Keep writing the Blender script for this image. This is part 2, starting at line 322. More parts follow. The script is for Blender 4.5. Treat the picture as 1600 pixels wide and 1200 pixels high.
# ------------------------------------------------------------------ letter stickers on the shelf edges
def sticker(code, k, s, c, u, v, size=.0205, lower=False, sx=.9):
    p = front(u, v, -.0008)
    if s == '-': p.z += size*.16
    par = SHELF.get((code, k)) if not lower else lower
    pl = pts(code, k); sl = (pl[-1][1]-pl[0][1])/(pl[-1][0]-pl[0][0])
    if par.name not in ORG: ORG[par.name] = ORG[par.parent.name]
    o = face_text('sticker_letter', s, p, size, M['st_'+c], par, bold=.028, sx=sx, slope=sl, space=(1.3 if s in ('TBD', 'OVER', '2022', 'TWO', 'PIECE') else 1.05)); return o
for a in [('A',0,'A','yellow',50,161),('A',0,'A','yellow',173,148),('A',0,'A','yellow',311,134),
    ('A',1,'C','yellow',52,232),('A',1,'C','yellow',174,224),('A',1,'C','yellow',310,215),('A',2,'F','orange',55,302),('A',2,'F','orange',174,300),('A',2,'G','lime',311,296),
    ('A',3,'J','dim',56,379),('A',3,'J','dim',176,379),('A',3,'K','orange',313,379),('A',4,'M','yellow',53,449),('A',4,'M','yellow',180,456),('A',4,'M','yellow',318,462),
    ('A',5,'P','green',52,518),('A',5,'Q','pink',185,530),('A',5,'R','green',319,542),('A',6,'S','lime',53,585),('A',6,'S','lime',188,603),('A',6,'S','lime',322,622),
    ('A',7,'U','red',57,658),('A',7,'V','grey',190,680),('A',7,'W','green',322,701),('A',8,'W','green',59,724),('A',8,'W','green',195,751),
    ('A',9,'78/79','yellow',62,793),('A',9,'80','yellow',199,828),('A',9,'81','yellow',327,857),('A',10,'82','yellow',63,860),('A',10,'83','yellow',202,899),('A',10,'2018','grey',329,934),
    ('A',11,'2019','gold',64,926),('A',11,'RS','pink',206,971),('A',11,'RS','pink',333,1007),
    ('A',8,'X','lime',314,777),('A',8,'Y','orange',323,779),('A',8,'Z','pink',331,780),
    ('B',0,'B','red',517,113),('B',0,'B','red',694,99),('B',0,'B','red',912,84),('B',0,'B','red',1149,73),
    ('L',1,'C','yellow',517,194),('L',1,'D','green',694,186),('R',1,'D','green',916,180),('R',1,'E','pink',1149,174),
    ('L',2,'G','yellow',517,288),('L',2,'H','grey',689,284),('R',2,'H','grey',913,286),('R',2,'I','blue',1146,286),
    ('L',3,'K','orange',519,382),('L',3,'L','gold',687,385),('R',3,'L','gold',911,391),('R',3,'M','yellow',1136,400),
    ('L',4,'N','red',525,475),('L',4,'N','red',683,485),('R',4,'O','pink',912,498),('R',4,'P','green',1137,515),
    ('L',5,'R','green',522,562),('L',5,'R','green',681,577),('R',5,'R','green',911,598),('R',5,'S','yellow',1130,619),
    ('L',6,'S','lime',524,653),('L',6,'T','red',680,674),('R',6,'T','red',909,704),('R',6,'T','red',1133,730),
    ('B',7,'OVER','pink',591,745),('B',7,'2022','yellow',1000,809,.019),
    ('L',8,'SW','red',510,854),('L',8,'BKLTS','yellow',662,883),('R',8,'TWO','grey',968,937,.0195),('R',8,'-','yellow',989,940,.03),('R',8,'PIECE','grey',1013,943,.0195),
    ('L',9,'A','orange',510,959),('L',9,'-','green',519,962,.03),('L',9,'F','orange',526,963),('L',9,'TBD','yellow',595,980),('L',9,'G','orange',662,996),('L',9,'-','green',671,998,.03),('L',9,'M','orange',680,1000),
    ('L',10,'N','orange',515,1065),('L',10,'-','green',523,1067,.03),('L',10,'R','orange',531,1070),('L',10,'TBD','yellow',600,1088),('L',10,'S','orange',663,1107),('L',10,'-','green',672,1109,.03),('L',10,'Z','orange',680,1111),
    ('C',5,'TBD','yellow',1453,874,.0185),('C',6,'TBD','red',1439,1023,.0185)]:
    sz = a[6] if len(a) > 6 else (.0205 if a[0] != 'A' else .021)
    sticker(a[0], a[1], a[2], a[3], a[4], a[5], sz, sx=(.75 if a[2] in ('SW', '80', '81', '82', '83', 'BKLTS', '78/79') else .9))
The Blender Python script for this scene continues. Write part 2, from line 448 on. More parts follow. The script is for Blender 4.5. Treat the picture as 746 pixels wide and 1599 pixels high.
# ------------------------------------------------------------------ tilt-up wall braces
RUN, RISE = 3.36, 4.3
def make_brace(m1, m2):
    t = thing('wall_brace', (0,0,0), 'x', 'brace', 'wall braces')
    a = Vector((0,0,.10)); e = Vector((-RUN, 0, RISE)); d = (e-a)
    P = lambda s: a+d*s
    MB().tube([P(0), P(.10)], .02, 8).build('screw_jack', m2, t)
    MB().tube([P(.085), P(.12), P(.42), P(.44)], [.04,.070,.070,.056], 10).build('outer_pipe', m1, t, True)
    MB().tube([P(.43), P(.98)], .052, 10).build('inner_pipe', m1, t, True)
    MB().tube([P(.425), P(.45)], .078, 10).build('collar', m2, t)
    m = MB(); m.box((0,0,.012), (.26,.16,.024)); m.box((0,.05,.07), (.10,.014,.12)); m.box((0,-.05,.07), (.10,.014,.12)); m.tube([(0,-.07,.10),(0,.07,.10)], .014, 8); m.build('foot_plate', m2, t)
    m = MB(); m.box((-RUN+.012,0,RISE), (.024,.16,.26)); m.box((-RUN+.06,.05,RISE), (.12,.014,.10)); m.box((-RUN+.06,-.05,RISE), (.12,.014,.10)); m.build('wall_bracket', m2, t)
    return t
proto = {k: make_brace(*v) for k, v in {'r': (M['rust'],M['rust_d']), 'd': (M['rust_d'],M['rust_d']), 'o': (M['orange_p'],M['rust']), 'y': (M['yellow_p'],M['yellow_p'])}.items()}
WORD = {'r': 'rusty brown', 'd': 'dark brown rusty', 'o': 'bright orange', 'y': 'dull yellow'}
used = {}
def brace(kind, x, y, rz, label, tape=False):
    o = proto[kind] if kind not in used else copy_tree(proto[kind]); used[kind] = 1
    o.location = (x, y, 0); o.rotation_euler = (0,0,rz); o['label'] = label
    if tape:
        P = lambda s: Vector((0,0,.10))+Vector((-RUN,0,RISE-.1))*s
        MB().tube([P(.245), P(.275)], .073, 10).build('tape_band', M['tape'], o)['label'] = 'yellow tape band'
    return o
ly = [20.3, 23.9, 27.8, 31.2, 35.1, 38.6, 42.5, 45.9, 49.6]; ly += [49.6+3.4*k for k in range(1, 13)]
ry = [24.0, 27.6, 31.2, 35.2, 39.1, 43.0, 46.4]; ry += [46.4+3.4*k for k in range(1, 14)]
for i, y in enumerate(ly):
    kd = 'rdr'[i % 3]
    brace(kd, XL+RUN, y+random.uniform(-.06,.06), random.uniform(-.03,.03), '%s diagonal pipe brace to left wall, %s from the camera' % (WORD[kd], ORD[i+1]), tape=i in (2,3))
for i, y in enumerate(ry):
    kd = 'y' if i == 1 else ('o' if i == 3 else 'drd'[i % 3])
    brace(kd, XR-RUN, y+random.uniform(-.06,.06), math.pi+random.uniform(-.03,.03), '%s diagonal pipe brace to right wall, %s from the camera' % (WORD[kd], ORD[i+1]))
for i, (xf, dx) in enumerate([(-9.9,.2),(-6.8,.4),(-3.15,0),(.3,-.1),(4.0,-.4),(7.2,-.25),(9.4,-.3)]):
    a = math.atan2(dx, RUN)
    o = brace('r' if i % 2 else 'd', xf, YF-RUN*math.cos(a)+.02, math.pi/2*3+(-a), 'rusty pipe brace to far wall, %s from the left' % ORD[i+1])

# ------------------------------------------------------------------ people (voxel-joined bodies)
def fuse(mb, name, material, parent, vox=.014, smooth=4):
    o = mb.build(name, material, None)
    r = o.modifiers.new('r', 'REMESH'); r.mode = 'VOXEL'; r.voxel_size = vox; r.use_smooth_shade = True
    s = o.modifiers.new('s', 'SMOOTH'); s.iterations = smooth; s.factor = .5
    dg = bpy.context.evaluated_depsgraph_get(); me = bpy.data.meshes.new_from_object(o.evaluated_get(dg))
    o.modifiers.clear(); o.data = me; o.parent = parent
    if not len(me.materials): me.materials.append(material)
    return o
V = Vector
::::
**WRITTEN EXERCISE**. Return all lines with the word "follow" in them.

**WRITTEN RESPONSE**.
Keep writing the Blender script for this image. This is part 2, starting at line 322. More parts follow. The script is for Blender 4.5. Treat the picture as 1600 pixels wide and 1200 pixels high.
The Blender Python script for this scene continues. Write part 2, from line 448 on. More parts follow. The script is for Blender 4.5. Treat the picture as 746 pixels wide and 1599 pixels high.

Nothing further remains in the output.